=== Task prompt ===
Locate each line with the string "part" in the listing below and copy it.

[Data entries]
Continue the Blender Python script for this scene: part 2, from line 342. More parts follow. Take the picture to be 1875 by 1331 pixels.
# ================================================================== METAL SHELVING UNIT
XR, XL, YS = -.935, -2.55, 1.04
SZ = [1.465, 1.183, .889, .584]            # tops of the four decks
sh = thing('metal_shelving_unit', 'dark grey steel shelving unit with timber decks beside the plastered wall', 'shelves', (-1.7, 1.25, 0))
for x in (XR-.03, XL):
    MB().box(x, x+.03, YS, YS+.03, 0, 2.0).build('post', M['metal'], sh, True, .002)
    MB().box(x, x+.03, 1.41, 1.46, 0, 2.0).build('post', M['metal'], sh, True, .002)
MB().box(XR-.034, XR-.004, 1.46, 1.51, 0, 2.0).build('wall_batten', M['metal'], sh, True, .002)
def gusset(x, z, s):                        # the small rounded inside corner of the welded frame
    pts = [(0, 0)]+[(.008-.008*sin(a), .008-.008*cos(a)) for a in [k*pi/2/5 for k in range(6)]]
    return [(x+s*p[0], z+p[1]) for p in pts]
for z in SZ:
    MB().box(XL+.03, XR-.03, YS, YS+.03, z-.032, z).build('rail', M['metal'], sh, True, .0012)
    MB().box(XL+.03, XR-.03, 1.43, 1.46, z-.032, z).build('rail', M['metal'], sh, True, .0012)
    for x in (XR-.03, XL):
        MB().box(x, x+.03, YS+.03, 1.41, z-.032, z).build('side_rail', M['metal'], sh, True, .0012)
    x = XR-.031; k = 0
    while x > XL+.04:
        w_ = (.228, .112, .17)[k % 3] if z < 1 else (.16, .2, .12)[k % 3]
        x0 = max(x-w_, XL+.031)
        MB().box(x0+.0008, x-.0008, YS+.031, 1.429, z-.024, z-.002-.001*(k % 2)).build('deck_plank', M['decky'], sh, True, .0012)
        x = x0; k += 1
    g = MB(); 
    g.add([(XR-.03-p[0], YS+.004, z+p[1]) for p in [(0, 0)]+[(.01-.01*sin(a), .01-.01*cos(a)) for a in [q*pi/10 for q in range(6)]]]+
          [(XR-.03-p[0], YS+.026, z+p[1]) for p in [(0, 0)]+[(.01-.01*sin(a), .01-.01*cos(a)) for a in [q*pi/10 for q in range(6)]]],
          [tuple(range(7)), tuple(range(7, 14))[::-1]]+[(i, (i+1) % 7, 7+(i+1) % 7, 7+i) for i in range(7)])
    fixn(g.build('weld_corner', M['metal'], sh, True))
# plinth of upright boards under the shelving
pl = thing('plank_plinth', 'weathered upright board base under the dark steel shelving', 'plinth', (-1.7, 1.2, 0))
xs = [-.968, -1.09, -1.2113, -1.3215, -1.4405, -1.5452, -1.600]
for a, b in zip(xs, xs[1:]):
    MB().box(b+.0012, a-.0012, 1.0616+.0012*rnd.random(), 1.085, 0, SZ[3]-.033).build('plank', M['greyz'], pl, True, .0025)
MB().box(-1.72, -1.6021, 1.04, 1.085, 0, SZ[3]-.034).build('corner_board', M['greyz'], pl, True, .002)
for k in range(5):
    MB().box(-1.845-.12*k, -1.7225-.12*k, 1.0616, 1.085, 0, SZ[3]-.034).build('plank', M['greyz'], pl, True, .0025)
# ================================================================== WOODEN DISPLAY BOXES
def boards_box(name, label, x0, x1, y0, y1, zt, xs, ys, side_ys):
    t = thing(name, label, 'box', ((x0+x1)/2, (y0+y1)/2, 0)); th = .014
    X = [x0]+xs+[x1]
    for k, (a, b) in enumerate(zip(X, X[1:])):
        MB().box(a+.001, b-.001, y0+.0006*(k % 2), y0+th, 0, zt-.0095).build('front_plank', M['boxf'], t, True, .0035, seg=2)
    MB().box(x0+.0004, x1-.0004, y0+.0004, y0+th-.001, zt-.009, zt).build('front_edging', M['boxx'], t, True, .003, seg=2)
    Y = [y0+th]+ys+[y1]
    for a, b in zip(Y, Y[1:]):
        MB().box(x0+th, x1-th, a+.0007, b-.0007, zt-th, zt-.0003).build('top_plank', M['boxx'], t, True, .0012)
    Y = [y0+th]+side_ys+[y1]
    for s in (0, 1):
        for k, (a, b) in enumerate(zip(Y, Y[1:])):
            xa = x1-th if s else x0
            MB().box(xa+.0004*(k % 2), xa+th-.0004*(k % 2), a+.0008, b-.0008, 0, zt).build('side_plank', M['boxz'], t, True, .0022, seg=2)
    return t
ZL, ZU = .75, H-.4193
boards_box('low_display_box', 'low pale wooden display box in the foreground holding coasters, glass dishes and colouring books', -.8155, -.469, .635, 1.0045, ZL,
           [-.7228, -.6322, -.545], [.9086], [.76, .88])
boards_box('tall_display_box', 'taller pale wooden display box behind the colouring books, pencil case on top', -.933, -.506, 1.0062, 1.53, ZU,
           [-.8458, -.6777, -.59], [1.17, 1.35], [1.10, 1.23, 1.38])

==

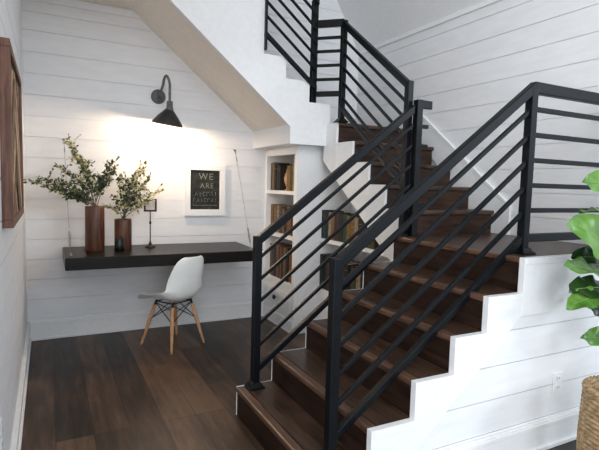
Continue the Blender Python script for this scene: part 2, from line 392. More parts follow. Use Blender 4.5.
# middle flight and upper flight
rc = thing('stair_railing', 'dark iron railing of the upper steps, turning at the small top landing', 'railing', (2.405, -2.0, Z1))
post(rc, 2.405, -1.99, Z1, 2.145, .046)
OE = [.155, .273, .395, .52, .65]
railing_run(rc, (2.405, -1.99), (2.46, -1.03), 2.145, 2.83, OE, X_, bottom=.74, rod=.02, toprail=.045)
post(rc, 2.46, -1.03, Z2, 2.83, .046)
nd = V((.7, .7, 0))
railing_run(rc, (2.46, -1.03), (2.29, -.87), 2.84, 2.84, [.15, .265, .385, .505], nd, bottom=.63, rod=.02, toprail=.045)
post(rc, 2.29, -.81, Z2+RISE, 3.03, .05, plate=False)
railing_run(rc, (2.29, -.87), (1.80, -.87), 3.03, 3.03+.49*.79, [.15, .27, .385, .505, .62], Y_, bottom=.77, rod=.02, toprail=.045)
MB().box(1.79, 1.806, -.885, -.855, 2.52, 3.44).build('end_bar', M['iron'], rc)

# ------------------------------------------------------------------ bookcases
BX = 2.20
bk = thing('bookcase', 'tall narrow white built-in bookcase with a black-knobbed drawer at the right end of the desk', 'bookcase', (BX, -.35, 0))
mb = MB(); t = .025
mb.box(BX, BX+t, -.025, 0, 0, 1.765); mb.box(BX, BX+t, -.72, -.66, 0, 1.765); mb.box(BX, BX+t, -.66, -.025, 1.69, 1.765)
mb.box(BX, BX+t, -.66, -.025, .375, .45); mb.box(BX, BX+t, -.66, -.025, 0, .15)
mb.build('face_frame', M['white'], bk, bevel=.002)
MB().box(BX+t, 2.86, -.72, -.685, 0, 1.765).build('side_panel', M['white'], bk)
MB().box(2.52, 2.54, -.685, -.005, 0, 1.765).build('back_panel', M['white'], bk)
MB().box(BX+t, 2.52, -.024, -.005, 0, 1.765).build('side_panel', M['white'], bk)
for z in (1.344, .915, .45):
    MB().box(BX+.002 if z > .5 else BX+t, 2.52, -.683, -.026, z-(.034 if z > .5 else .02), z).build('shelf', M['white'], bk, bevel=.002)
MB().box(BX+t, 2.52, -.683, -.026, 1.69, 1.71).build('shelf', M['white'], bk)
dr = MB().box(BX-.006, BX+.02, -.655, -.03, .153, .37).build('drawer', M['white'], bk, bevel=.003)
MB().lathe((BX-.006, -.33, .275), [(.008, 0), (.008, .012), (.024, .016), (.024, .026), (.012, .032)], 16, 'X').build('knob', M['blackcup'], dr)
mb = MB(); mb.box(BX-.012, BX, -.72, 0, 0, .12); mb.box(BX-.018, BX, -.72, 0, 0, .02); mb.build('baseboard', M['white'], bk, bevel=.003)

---

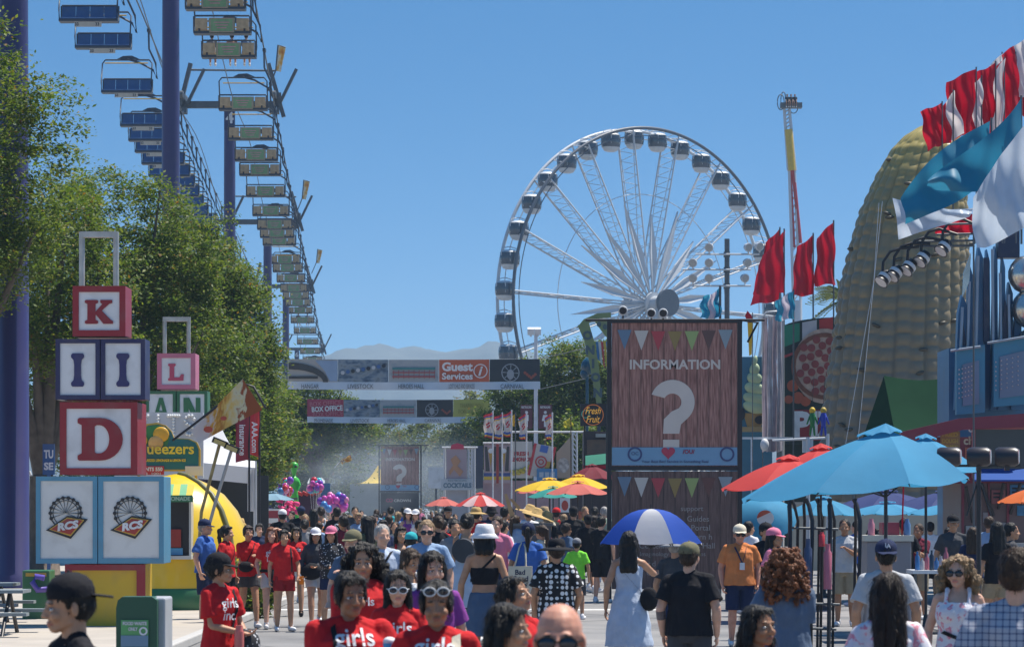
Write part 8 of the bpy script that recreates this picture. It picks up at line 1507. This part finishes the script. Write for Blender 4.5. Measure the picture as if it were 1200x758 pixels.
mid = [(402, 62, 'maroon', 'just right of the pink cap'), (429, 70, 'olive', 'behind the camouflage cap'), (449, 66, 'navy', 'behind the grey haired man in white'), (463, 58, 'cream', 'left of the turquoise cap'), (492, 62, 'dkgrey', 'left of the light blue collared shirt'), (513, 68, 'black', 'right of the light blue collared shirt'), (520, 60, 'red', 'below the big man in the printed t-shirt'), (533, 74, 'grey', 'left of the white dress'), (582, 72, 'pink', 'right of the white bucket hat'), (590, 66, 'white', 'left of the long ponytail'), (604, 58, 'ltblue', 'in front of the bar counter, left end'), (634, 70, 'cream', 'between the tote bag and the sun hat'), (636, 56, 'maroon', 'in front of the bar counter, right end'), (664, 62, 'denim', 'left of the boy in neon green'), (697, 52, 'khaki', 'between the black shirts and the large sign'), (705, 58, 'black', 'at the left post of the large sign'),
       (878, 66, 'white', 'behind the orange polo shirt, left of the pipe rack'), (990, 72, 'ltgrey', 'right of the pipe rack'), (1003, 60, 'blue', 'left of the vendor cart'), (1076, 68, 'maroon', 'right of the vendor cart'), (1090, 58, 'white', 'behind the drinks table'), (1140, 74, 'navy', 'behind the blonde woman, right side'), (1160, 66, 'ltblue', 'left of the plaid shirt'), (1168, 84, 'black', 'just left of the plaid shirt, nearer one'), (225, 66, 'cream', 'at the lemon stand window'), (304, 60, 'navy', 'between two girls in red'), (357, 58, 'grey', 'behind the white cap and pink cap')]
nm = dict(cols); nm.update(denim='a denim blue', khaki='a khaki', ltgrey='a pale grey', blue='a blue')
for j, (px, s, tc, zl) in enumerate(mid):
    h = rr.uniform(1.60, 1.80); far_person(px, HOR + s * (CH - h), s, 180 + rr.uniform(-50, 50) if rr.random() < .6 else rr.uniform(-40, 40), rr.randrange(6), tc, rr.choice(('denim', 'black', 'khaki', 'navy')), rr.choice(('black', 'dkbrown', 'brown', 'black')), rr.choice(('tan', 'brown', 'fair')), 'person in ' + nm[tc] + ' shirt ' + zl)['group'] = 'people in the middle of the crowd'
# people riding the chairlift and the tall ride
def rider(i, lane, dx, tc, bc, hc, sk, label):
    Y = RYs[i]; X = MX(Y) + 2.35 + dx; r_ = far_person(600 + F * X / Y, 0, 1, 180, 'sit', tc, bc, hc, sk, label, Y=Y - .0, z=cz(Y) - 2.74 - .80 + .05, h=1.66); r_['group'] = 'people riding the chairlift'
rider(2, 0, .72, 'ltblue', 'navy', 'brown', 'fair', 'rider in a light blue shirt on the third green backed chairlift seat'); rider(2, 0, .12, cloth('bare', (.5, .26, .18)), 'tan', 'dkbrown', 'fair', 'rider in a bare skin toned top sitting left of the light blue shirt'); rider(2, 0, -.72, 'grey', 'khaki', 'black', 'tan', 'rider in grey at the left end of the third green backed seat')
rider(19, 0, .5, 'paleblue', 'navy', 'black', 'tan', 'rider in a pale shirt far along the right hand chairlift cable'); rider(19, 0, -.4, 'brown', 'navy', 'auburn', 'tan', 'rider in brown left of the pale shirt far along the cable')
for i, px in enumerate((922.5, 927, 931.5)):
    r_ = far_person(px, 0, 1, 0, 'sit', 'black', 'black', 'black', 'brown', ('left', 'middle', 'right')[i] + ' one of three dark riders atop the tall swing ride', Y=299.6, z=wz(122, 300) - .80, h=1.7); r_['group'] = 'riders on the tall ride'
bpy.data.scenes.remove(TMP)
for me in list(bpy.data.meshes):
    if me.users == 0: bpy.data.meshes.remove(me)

=== Task solution ===
Continue the Blender Python script for this scene: part 2, from line 342. More parts follow. Take the picture to be 1875 by 1331 pixels.
Continue the Blender Python script for this scene: part 2, from line 392. More parts follow. Use Blender 4.5.
Write part 8 of the bpy script that recreates this picture. It picks up at line 1507. This part finishes the script. Write for Blender 4.5. Measure the picture as if it were 1200x758 pixels.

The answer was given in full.